= INSTRUCTIONS TO FOLLOW =
Retype the complete listing exactly as it appears.

= DATA BLOCK =
** Start **

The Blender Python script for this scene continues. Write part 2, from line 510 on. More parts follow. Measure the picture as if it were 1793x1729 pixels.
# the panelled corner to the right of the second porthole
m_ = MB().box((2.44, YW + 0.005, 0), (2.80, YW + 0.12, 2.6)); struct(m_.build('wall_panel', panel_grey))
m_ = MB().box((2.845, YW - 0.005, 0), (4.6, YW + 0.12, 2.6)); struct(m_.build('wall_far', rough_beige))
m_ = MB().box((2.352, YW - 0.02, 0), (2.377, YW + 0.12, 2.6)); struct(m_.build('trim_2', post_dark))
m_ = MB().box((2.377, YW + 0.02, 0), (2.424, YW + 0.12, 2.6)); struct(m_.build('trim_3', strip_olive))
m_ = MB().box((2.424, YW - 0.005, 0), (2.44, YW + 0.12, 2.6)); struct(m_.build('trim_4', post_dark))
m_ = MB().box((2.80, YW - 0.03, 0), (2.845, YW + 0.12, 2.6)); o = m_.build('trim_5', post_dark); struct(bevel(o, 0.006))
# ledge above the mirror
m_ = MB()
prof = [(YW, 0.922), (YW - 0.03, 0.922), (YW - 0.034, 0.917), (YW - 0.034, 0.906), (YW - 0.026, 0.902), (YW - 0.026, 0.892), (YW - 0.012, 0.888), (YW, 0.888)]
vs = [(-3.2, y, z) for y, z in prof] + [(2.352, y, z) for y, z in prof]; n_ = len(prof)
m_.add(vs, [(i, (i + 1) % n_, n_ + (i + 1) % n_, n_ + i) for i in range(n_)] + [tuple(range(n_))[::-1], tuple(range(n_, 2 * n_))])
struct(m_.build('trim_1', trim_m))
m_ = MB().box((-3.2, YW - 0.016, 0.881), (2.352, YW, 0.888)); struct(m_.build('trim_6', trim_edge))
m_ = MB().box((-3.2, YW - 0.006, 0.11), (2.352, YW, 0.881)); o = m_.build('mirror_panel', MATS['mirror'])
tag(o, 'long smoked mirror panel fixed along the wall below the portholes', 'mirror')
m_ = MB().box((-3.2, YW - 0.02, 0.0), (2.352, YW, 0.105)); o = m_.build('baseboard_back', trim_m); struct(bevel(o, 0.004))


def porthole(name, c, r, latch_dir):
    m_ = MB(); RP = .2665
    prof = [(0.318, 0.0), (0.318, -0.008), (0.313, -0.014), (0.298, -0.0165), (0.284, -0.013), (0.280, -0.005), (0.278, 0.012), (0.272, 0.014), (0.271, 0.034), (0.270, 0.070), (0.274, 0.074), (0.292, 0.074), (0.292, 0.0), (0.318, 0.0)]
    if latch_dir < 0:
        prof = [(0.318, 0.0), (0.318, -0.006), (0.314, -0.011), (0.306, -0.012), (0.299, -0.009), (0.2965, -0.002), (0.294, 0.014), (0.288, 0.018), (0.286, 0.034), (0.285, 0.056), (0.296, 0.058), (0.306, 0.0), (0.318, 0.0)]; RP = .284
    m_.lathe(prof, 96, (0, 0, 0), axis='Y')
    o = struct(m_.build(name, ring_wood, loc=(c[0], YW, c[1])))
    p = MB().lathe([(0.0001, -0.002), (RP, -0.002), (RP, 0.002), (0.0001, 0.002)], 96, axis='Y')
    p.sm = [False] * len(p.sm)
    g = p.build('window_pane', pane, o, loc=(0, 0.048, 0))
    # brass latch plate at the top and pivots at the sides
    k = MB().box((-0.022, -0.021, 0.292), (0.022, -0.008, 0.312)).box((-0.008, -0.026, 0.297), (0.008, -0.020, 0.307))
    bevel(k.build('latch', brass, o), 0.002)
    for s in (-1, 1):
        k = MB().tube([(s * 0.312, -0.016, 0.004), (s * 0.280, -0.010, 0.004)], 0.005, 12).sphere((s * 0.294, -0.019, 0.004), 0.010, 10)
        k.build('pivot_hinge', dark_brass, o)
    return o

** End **

= OUTPUT FOR THIS EXERCISE =
The Blender Python script for this scene continues. Write part 2, from line 510 on. More parts follow. Measure the picture as if it were 1793x1729 pixels.
# the panelled corner to the right of the second porthole
m_ = MB().box((2.44, YW + 0.005, 0), (2.80, YW + 0.12, 2.6)); struct(m_.build('wall_panel', panel_grey))
m_ = MB().box((2.845, YW - 0.005, 0), (4.6, YW + 0.12, 2.6)); struct(m_.build('wall_far', rough_beige))
m_ = MB().box((2.352, YW - 0.02, 0), (2.377, YW + 0.12, 2.6)); struct(m_.build('trim_2', post_dark))
m_ = MB().box((2.377, YW + 0.02, 0), (2.424, YW + 0.12, 2.6)); struct(m_.build('trim_3', strip_olive))
m_ = MB().box((2.424, YW - 0.005, 0), (2.44, YW + 0.12, 2.6)); struct(m_.build('trim_4', post_dark))
m_ = MB().box((2.80, YW - 0.03, 0), (2.845, YW + 0.12, 2.6)); o = m_.build('trim_5', post_dark); struct(bevel(o, 0.006))
# ledge above the mirror
m_ = MB()
prof = [(YW, 0.922), (YW - 0.03, 0.922), (YW - 0.034, 0.917), (YW - 0.034, 0.906), (YW - 0.026, 0.902), (YW - 0.026, 0.892), (YW - 0.012, 0.888), (YW, 0.888)]
vs = [(-3.2, y, z) for y, z in prof] + [(2.352, y, z) for y, z in prof]; n_ = len(prof)
m_.add(vs, [(i, (i + 1) % n_, n_ + (i + 1) % n_, n_ + i) for i in range(n_)] + [tuple(range(n_))[::-1], tuple(range(n_, 2 * n_))])
struct(m_.build('trim_1', trim_m))
m_ = MB().box((-3.2, YW - 0.016, 0.881), (2.352, YW, 0.888)); struct(m_.build('trim_6', trim_edge))
m_ = MB().box((-3.2, YW - 0.006, 0.11), (2.352, YW, 0.881)); o = m_.build('mirror_panel', MATS['mirror'])
tag(o, 'long smoked mirror panel fixed along the wall below the portholes', 'mirror')
m_ = MB().box((-3.2, YW - 0.02, 0.0), (2.352, YW, 0.105)); o = m_.build('baseboard_back', trim_m); struct(bevel(o, 0.004))


def porthole(name, c, r, latch_dir):
    m_ = MB(); RP = .2665
    prof = [(0.318, 0.0), (0.318, -0.008), (0.313, -0.014), (0.298, -0.0165), (0.284, -0.013), (0.280, -0.005), (0.278, 0.012), (0.272, 0.014), (0.271, 0.034), (0.270, 0.070), (0.274, 0.074), (0.292, 0.074), (0.292, 0.0), (0.318, 0.0)]
    if latch_dir < 0:
        prof = [(0.318, 0.0), (0.318, -0.006), (0.314, -0.011), (0.306, -0.012), (0.299, -0.009), (0.2965, -0.002), (0.294, 0.014), (0.288, 0.018), (0.286, 0.034), (0.285, 0.056), (0.296, 0.058), (0.306, 0.0), (0.318, 0.0)]; RP = .284
    m_.lathe(prof, 96, (0, 0, 0), axis='Y')
    o = struct(m_.build(name, ring_wood, loc=(c[0], YW, c[1])))
    p = MB().lathe([(0.0001, -0.002), (RP, -0.002), (RP, 0.002), (0.0001, 0.002)], 96, axis='Y')
    p.sm = [False] * len(p.sm)
    g = p.build('window_pane', pane, o, loc=(0, 0.048, 0))
    # brass latch plate at the top and pivots at the sides
    k = MB().box((-0.022, -0.021, 0.292), (0.022, -0.008, 0.312)).box((-0.008, -0.026, 0.297), (0.008, -0.020, 0.307))
    bevel(k.build('latch', brass, o), 0.002)
    for s in (-1, 1):
        k = MB().tube([(s * 0.312, -0.016, 0.004), (s * 0.280, -0.010, 0.004)], 0.005, 12).sphere((s * 0.294, -0.019, 0.004), 0.010, 10)
        k.build('pivot_hinge', dark_brass, o)
    return o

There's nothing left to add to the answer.